Cultural Ventriloquism

The voices come from unusual places in Karamu's Bee-Luther-Hatchee.

Girl-talkin': Monte Escalante stars as Shelita (right), - with Noha ElGanzouri as Anna.
Girl-talkin': Monte Escalante stars as Shelita (right), with Noha ElGanzouri as Anna.
In a world where reality shows rule the TV roost and contestants are rewarded for lying and sabotaging their peers, the idea of discussing intellectual honesty may seem to some as quaintly passé as learning the intricacies of the minuet. But for others, such concepts still exert a fascination. And in his unfortunately titled work Bee-Luther-Hatchee, now at Karamu, playwright Thomas Gibbons enters the ring to wrestle with a number of heavyweight issues, including intellectual-property rights, the ownership of cultural identity, and a whole passel of racial conundrums. Gibbons constructs an ever-shifting hall of mirrors that keeps one's attention, even through some long stretches of overly analytical dialogue and excessively languorous pacing in the first act.

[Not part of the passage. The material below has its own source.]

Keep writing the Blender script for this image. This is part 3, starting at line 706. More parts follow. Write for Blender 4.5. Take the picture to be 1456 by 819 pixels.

All these ethical storms swirl around Shelita Burns, a young African-American editor at a publishing house that specializes in works by black authors. She is picking up a nonfiction literary prize for the memoirs of a 72-year-old woman named Libby Price, who has written an enormously evocative book (also titled Bee-Luther-Hatchee) about her adventures as an itinerant black woman in the South. Strangely, though, Shelita has never laid eyes on Libby or even spoken with her on the phone -- the elderly writer is apparently very reclusive. Shelita has always felt compelled to reclaim lost literary voices from her culture; she has bonded with her phantom author and wants desperately to meet her, even futilely traveling to Charlotte to track her down. But this disappointment is assuaged, since Shelita's just received a lucrative offer to join another publisher, and her career is ready to blast off. As the new queen of the Manhattan book world basks in her glory, we catch glimpses of Libby sharing passages from her book, talking about her evanescent "smoke soul" that seems to appear, but is impossible to grasp.

(Spoiler alert: There's a dandy surprise at the end of Act One that will be revealed in the next paragraph, so if you're planning on seeing the show and want to preserve the gasp, stop reading now.)

However, on Shelita's final trip to search for the old gal, a middle-aged white man named Sean enters Shelita's hotel room and announces that, yes, he is actually Libby Price. That shocker leads directly into the intermission, during which all the actors remain onstage in their frozen positions -- an idea that is more interesting in theory than in practice, since one only feels sympathy for the performers, who are denied a potty break and a swig of Dr. Pepper. In any case, Act Two launches into a detailed deconstruction of who Sean is, how he came to pass himself off as an elderly black woman (in print, at least), and all the ways Shelita is monumentally pissed at him for clobbering her success, trashing her budding career, and stealing an arm's-length relationship with a woman she considered a role model.

Gibbons (a white man, by the way) poses many questions in this extended discussion, and the answers are as hard to pin down as Libby's smoke soul. Does a white person have a right to speak for a black person? Does the authorship of a book matter if the words touch people in a meaningful way? There are real jolts generated in these exchanges, primarily due to a fine performance by Monte Escalante as Shelita. Her incredulity, confusion, and rage at having to accept this hayseed scribe as her beloved Libby are fascinating to observe. While Derek Adams gives Sean a casual, laid-back attitude, he undercuts the potential of his role with some amateurish acting poses (he's a "hands-out" actor, speaking most of his lines with his hands extended, as if he's continually shaking an invisible toaster oven). As Libby, Margo McKnight is a dignified and largely ethereal presence, and Noha ElGanzouri is solid in her dual roles.

Director Terrence Spivey is sensitive to the nuances of Gibbons's script, almost to a fault, since there are enormously long pauses between cues in the first act that, if tightened, could enhance the production's impact and significantly reduce its running time (over two and a half hours, with intermission). But Spivey makes excellent use of a lovely set by Richard H. Morris Jr., which features large platforms in the shape of beautifully bound books casually stacked around the stage. Because the set employs different levels to define both time and place, as well as some deftly placed signage, the audience is never confused about which characters are where.

As if this play needed any more dimensions, Gibbons also adds a twist toward the end, when a relationship between Libby and a white southerner (Rod Freeman) turns out to be something quite unexpected. But by that time, most of the intellectual gamesmanship has been expended, and there's more than enough to think about. Oh, and as for the title: In African-American folklore, it means "the last stop after hell." This intriguing play deserves a better moniker.